A weakened Tammy could come close to Bermuda

Hurricane Tammy is holding on well north of the Caribbean. The moisture tail feeding into the system is still pulling spotty downpours over the islands east of Puerto Rico, but the lingering effects of the storm should be over today.

Tammy’s track for the next two days seems clear. It will drift in a northerly direction. After that, there appears to be an atmospheric fork in the road. A large upper-level low-pressure system related to a sharp dip in the jet stream is forecast to form to the west of Tammy. If the upper low doesn’t grab Tammy tight, it could kick the storm off into the open central Atlantic.

The scenario favored by the National Hurricane Center, however, is for Tammy to get absorbed by the upper low and slowly rotate around the top side of the giant circulation.
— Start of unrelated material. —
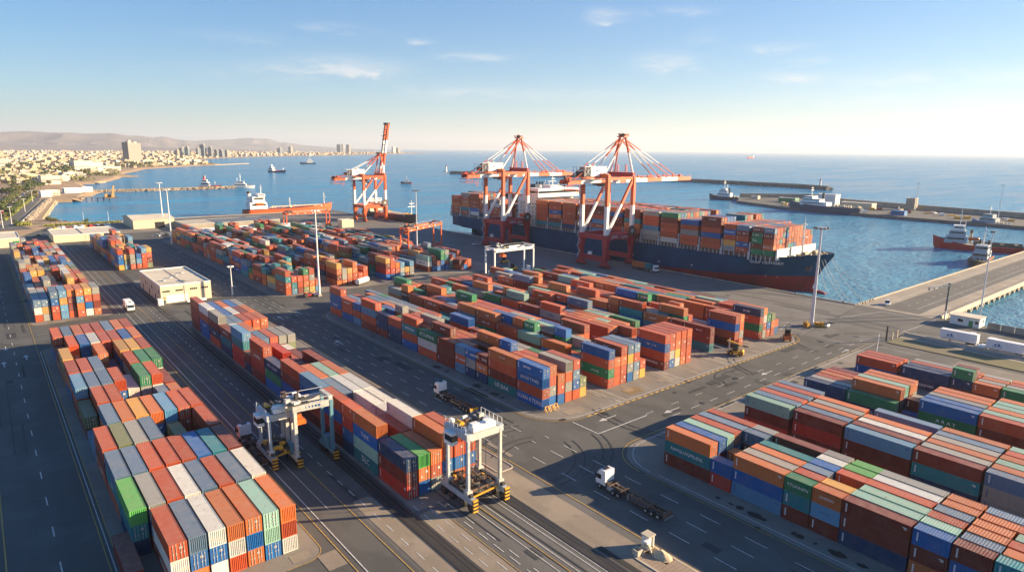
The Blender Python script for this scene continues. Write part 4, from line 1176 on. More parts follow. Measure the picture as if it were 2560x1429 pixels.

In the meantime, the upper low will inject dry air into Tammy, and the upper-level winds will become hostile. Tammy is forecast to become a non-tropical low-pressure system about Thursday and eventually move out to sea.

Before that happens over the weekend, however, non-tropical ex-Tammy might track near Bermuda. Everyone on the island should stay informed. There is no sign it would be a strong storm, but it will be moving slowly, so a period of nasty weather is possible, depending on how this scenario plays out. With several moving parts and a fork in the road to navigate, uncertainty is higher than normal.

In the extreme southern Caribbean, Tropical Depression TWENTY-ONE has come ashore in Nicaragua. Heavy rain with potential flooding will spread across the mountainous areas and into Honduras. The remnants of this system look likely to eventually venture into the Pacific.

On the Pacific coast of Mexico, soon-to-be Hurricane Otis is forecast to make landfall just north of Acapulco tomorrow afternoon. Everyone along that coast should stay up to date on the latest forecast and information.

Otherwise, nothing seems to be cooking. Dry air and hostile winds are controlling the atmosphere over the Gulf of Mexico and up the East Coast. The Caribbean waters continue to be unusually warm, however, so development there before the season ends can’t be ruled out.